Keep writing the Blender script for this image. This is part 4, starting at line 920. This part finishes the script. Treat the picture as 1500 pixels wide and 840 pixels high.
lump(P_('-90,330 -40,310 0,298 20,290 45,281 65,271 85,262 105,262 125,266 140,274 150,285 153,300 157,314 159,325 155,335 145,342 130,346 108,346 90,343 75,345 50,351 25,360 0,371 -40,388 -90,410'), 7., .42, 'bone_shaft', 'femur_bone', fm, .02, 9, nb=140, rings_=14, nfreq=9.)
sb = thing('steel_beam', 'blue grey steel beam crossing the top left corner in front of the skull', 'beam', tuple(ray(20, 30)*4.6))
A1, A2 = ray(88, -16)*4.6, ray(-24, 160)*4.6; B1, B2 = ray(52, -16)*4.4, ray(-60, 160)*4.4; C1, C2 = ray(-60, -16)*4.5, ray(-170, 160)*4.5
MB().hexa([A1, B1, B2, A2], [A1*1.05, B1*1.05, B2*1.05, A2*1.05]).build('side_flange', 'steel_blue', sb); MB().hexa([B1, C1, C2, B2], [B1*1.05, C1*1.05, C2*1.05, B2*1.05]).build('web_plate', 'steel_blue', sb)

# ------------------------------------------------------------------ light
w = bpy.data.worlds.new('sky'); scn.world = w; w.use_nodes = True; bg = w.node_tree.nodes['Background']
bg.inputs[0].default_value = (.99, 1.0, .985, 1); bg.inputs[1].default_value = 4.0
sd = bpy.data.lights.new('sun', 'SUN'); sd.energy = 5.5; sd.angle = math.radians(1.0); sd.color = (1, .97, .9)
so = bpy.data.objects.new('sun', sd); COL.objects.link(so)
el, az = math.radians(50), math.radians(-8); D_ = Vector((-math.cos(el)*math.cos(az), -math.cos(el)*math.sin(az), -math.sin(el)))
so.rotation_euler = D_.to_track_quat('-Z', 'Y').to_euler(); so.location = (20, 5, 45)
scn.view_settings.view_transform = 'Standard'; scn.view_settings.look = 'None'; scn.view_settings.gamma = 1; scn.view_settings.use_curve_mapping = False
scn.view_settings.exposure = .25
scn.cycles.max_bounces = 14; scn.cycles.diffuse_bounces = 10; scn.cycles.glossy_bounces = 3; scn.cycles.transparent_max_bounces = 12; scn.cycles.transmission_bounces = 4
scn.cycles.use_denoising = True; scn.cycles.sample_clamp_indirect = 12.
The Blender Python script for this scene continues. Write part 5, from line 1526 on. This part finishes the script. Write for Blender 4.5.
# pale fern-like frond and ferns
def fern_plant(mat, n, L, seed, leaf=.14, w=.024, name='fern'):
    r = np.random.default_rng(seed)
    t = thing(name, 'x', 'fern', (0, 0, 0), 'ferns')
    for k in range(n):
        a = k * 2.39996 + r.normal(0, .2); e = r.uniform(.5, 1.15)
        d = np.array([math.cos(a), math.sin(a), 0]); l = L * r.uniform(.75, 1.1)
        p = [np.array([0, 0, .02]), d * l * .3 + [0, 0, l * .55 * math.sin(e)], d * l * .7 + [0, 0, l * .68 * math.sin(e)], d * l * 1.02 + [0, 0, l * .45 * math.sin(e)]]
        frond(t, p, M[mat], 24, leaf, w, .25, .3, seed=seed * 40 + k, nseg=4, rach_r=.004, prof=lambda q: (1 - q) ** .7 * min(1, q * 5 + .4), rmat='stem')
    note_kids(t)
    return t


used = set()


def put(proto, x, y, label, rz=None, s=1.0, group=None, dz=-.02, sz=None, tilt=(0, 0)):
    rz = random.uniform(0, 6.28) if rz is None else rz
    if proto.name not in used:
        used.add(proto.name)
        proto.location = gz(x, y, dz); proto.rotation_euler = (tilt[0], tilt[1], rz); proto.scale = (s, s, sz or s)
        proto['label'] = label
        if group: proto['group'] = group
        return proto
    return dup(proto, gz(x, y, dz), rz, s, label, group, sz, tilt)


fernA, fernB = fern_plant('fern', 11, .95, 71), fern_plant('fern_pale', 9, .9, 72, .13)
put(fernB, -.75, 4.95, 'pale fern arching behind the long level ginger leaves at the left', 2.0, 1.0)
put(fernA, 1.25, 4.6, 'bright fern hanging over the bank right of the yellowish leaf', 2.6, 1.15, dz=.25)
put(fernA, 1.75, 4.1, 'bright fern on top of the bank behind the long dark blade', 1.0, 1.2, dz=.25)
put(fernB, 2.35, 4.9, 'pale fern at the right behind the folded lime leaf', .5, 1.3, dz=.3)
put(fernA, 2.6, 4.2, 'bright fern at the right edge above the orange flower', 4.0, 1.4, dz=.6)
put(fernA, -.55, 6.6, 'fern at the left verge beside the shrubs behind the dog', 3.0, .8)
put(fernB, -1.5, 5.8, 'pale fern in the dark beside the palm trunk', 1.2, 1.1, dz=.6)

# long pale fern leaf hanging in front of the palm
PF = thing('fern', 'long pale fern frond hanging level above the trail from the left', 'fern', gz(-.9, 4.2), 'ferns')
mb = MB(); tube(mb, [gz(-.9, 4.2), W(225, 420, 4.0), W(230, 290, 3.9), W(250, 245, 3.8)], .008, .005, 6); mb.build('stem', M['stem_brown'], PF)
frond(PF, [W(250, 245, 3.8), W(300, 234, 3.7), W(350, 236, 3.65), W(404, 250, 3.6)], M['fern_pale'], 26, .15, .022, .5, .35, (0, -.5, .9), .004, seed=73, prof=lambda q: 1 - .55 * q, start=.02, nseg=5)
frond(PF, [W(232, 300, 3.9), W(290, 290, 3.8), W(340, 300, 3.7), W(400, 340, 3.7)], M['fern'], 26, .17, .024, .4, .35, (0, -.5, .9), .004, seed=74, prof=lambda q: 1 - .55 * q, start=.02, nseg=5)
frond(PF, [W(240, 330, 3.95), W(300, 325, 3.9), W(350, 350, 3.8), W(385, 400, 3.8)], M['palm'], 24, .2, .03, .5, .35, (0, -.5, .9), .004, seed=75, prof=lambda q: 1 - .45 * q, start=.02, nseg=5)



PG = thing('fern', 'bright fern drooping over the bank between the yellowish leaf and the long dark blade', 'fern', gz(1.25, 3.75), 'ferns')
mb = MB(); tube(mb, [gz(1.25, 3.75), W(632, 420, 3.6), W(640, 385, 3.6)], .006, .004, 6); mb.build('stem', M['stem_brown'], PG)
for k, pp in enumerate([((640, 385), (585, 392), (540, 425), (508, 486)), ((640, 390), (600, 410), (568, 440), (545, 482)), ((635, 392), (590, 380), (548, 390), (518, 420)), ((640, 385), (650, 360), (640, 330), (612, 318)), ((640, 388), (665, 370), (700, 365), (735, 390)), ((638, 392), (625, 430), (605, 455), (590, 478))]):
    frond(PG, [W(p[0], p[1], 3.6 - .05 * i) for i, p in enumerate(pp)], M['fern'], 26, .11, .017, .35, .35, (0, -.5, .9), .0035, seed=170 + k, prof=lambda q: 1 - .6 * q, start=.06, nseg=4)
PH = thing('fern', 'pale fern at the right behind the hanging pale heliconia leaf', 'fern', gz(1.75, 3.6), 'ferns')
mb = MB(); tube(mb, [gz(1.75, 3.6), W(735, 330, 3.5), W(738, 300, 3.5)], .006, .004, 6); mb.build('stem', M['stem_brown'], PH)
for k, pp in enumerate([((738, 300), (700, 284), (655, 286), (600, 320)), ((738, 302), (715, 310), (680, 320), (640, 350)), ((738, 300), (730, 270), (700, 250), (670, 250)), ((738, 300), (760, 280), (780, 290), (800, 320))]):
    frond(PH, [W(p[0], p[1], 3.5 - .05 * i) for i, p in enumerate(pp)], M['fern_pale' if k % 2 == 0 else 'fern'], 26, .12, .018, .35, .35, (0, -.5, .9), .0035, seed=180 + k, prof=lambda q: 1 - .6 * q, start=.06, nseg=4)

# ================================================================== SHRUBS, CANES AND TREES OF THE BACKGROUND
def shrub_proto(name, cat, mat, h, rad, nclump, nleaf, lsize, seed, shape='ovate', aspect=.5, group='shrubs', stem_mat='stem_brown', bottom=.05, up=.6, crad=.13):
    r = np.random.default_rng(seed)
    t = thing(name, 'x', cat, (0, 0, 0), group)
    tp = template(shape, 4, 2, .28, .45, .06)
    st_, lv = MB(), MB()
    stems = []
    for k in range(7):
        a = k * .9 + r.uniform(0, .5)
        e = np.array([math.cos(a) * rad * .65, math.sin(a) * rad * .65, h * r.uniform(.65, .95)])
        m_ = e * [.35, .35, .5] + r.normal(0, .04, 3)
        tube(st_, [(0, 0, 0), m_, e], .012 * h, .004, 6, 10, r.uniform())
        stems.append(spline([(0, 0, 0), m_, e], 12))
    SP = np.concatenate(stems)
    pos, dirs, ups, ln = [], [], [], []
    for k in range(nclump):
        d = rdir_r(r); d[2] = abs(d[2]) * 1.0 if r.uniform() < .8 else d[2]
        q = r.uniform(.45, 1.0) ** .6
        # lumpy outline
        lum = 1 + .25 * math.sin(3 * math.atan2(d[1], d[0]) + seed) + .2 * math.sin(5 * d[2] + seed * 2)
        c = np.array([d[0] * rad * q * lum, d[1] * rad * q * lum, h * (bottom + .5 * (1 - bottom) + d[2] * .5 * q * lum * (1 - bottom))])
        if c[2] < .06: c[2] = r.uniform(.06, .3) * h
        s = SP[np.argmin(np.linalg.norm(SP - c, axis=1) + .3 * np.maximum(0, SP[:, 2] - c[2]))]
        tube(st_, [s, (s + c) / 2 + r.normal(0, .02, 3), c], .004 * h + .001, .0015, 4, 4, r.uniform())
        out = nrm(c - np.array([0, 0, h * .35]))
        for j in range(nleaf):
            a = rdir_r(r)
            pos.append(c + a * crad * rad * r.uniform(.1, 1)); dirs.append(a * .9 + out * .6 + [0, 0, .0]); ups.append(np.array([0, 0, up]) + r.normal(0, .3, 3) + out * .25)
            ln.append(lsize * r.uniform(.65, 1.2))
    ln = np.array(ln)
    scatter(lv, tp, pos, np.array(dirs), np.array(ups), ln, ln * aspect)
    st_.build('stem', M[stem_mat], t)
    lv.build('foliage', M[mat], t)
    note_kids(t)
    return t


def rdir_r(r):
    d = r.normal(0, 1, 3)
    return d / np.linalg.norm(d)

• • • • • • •

Return nothing but the lines running from the line with "The Blender Python" through the line with "used = set()", exactly as they appear.

The Blender Python script for this scene continues. Write part 5, from line 1526 on. This part finishes the script. Write for Blender 4.5.
# pale fern-like frond and ferns
def fern_plant(mat, n, L, seed, leaf=.14, w=.024, name='fern'):
    r = np.random.default_rng(seed)
    t = thing(name, 'x', 'fern', (0, 0, 0), 'ferns')
    for k in range(n):
        a = k * 2.39996 + r.normal(0, .2); e = r.uniform(.5, 1.15)
        d = np.array([math.cos(a), math.sin(a), 0]); l = L * r.uniform(.75, 1.1)
        p = [np.array([0, 0, .02]), d * l * .3 + [0, 0, l * .55 * math.sin(e)], d * l * .7 + [0, 0, l * .68 * math.sin(e)], d * l * 1.02 + [0, 0, l * .45 * math.sin(e)]]
        frond(t, p, M[mat], 24, leaf, w, .25, .3, seed=seed * 40 + k, nseg=4, rach_r=.004, prof=lambda q: (1 - q) ** .7 * min(1, q * 5 + .4), rmat='stem')
    note_kids(t)
    return t


used = set()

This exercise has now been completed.